In this context, I had the privilege of traveling with a group of 14 very capable, hardworking students and 3 amazing mentors. Through our service projects, we learned to pace ourselves, find balance in our own work, and communicate openly with one another. Despite the rain and the mud that could have dampened an amazing experience, we made the best of the circumstances, worked hard and together, and laughed through it all. We met some amazing community members, activists, and mentors along the way who inspired us with their resilience and determination to make a change in their communities. We learned of larger philosophies of indigenous life that taught us about the ways in which we can relate to ourselves- remaining true to our roots and to who we are, respecting ourselves, others around us, and nature, as well as the beauty of simplicity. 

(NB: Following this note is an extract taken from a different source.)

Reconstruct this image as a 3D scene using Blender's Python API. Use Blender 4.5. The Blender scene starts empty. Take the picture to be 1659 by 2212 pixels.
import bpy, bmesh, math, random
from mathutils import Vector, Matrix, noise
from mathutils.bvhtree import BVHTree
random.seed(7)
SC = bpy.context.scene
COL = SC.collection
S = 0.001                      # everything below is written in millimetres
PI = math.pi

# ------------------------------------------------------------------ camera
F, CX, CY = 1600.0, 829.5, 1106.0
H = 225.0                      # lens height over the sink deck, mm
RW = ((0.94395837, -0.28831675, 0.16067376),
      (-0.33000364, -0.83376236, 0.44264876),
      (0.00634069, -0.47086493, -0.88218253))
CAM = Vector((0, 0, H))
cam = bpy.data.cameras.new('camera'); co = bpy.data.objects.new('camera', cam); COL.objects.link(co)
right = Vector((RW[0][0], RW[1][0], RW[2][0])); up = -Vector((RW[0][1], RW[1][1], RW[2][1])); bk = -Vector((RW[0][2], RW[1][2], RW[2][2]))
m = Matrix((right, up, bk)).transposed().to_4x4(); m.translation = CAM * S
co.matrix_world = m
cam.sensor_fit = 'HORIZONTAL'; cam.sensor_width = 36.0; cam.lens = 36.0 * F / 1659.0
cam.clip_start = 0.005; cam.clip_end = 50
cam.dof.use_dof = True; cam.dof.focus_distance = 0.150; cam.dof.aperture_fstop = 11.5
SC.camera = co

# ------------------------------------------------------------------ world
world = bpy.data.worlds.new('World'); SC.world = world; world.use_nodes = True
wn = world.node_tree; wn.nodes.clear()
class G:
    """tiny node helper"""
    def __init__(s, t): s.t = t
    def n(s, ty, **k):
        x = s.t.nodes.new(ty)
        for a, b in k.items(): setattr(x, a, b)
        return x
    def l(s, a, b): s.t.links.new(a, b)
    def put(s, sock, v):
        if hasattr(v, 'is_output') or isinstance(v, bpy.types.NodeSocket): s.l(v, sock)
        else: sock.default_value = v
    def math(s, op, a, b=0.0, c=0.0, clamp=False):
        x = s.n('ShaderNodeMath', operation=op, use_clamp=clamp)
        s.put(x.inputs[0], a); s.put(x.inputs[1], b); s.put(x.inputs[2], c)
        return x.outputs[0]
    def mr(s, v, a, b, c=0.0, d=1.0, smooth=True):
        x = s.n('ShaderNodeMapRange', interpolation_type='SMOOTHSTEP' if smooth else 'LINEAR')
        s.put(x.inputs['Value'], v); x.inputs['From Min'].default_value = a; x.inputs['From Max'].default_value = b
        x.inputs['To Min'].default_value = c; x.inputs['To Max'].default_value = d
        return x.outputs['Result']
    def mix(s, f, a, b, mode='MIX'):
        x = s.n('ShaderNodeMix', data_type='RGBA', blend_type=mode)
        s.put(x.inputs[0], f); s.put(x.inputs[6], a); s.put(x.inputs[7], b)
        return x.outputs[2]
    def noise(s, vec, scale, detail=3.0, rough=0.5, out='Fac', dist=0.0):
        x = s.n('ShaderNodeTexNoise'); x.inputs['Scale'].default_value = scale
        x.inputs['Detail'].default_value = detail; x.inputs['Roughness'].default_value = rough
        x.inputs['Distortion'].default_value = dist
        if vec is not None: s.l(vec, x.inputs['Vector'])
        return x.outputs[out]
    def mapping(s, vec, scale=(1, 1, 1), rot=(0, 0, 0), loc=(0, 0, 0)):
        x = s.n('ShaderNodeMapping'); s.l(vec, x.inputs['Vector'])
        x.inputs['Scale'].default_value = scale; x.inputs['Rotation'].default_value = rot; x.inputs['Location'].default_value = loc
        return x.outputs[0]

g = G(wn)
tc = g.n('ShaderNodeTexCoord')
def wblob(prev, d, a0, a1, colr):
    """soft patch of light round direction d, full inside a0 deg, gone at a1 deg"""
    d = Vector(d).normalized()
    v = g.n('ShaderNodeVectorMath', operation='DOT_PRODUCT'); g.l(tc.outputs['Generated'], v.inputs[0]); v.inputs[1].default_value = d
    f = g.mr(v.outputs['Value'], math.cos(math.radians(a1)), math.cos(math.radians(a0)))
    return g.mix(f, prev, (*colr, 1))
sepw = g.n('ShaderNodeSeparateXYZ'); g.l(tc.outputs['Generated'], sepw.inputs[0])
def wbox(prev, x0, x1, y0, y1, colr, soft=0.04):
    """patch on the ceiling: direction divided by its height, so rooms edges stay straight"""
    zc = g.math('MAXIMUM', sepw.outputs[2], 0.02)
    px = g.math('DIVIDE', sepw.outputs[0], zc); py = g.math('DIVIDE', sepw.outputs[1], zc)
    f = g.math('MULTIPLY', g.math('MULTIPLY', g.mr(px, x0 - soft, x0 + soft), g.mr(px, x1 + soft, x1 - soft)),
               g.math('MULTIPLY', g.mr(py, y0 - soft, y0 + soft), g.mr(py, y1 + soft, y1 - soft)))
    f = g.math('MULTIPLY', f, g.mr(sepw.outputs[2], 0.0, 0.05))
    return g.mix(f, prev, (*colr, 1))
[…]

Still, we struggled with the question throughout the trip: What is it that we can do? I think that the relationships that I formed while on this journey- with others as well as with myself- helped me to answer this question. With the frustrations of feeling alone in a world where there are so many problems, it is quite easy to think that the answer is simply to do nothing. In particular, human rights abuses and struggles can create feelings of isolation for activists, advocates, allies, and others who wish to make a difference. But if we allow our feelings of isolation to turn into apathy, we would join a large population of individuals who have become complicit in colonial systems of power, social injustice, and human rights abuses. By recognizing the relationships that we can form with others and all of the work that is being done to address these issues, we know that we are not alone.. After all, whether it is starting a non-profit organization, facilitating a community event, or even merely starting a difficult conversation with others around us- all of these possible solutions require that we work with those around us to advance human rights and social justice.